Here are my 7 points to a cybersecurity moonshot program:

1. Turn everything inside out.  We take back our computing from the inside out, from the applications out and not the infrastructure in.  In the cyber world, the perimeter attacker only has to be right once and the defender has to slip once. Why not shift the logic so the attacker only has to make one mistake and the defender will catch it?

2. Trust nothing. Start with the premise that everything is untrusted and establish trusted relationships between users and applications in a granular and controlled way. This is the heart of a whitelist model.

3. Build tighter and tighter segmentation around smaller and smaller attack surfaces. The biggest challenge to granular segmentation has been complex and fragile networks, firewall rules, and outdated application-entitlement strategies. The smaller the surface, the less damage. The tighter the segmentation, the fewer false positives. 

4. Make security part of the application life cycle. Today security is most frequently added after applications are built.  What happens if developers are equal participants in security? Eliminate the false boundaries among application, infrastructure, and security teams. From a security perspective, all three groups must work hand in glove.

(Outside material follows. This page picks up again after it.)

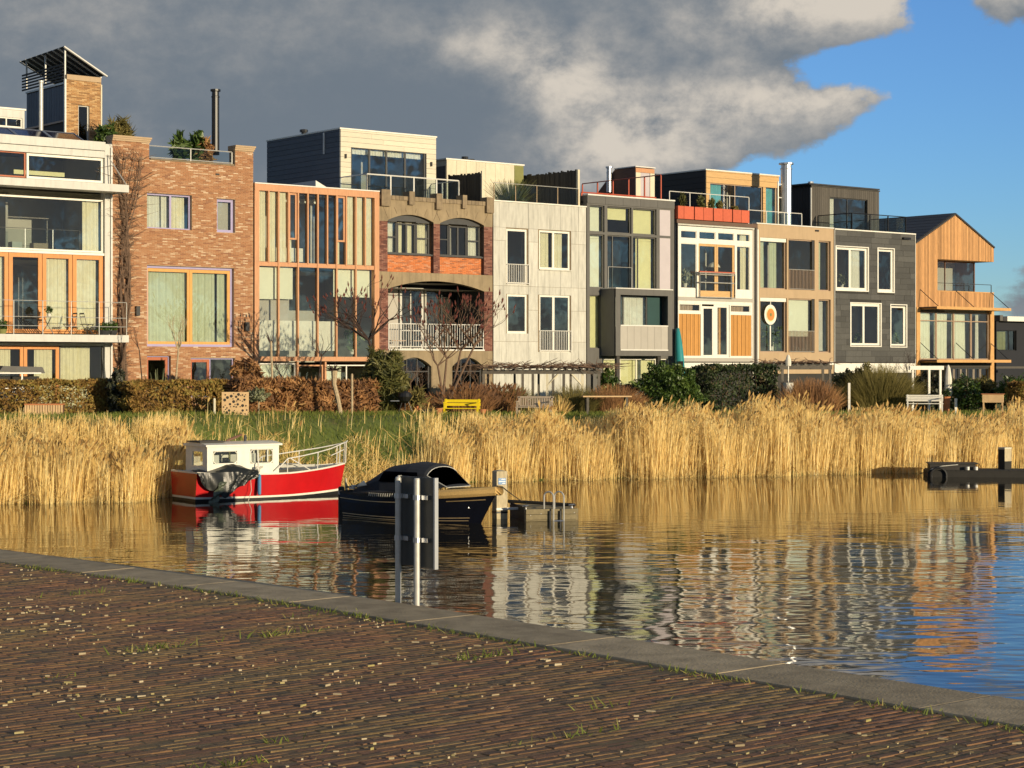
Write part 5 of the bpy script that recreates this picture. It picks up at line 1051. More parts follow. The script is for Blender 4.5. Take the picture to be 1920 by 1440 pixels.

5. Decouple and automate. Infrastructure security has enormous benefits in most security approaches but it comes with two distinct disadvantages: what happens when you don’t own the infrastructure (e.g., AWS), and what happens when you do not want to upgrade your infrastructure to keep up with your security needs. Moreover, security that requires detailed oversight and management of every command by human middleware is bound to fail. Computers (and a lot of math) were instrumental to the moonshot program. Algorithms and machine learning will play a role in our cyber future.

6. Manage both sides of the equation: applications and clients. Today people see end-point and infrastructure security as two separate issues. Through Adaptive User Segmentation, it is possible to fuse these two areas and make data center computing more secure.  Do not create gaps in protection.

7. Make security part of the business, not just IT. A lot of pundits talk about Board of Director oversight of IT security. Having been a board member several times in my career, I agree it is a key area of risk that boards must monitor. But long before Board oversight of cyber needs to occur, management teams must make it a priority.  Where is it baked into the reward system of an executive team? Which of the CEO’s direct reports owns cyber end-to-end for a business?

Regaining control of the cyber landscape will not be easy. There is no magic bullet. But a steady plan that both builds on the best practices of today and anticipates and takes action for the world we are moving into presents the last best hope for creating trust again in IT.